Louis I. Kahn Dies; Architect was 73
By Paul Goldberger, New York Times, March 20, 1974
Louis I. Kahn, whose strong forms of brick and concrete influenced a generation of architects and made him, in the opinion of most architectural scholars, America's foremost living architect, died Sunday evening, apparently of a heart attack, in Pennsylvania Station. He was 73 years old. His body was picked up by the police and taken to the City Morgue. Identification was made on a tentative basis through his passport …. but, the architect's wife, the former Esther Virginia Israeli, was never notified.
It's often said that truth is stranger than fiction. The reason, as Mark Twain explained, is “because Fiction is obliged to stick to possibilities; Truth isn't.” Louis Kahn’s life could certainly be characterized as exploring new possibilities. And while his way of life wasn’t inherently dangerous, nor did it involve dramatic criminality, TV storywriters found a way of making it so by constructing a storyline for a 2003 episode of Law & Order Criminal Intent, where an architect modelled after Kahn is bludgeoned to death by an infatuated acolyte, eerily portending elements of the Graham Downes murder, a true-life event that was still 11 years in the future.
Crossing the street can be dangerous for anyone, and Antoni Gaudi’s death seemed at first to be just another anonymous traffic fatality – a statistic. But however undistinguished Gaudi’s death may have been, his life and work were not. His funeral was well attended, and today, as his phenomenal Sagrada Familia cathedral nears completion in Barcelona, an official petition has been started to have him declared a saint.

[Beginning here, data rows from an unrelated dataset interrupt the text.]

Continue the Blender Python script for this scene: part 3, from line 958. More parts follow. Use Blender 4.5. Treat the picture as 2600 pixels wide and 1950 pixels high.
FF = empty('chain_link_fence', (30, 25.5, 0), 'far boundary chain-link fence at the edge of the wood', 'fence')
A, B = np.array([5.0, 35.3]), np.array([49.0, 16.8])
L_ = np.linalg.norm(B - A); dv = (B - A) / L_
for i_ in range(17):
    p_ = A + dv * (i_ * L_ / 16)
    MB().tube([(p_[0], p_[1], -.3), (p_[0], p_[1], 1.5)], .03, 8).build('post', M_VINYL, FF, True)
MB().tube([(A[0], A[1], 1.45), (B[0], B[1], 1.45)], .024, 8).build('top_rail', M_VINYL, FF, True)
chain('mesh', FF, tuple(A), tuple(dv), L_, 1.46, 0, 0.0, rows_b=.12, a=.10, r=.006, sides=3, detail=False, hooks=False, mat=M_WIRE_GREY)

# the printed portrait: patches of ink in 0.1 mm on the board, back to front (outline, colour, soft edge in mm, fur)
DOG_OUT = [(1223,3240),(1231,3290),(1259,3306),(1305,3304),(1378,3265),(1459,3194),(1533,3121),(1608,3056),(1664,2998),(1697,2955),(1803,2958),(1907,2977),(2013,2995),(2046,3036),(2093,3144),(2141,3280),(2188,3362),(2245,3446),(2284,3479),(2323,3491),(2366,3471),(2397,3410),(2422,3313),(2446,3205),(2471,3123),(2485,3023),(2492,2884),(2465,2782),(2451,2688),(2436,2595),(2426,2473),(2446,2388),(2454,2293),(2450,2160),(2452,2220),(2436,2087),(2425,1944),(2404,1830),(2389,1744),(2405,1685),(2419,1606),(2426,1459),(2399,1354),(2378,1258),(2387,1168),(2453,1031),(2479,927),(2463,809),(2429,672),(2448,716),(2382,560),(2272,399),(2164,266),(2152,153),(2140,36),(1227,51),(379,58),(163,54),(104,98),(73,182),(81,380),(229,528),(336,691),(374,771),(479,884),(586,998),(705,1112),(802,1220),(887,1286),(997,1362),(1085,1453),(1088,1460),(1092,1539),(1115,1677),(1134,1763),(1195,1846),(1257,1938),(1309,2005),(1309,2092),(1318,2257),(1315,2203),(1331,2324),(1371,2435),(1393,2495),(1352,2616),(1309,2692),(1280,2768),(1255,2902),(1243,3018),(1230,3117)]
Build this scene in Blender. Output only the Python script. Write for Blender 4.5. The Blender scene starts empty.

In reality, architecture is probably no more dangerous than any other profession, maybe even less so. But wouldn’t it be nice to have a few more movies, or TV shows, or even mystery novels where architects are shown actually living and working on the edge: enduring all-nighters, confronting impossible deadlines, placating indignant citizens groups, trying to reason with clients and intransigent city planners, solving impossible design problems – and still creating a better built environment?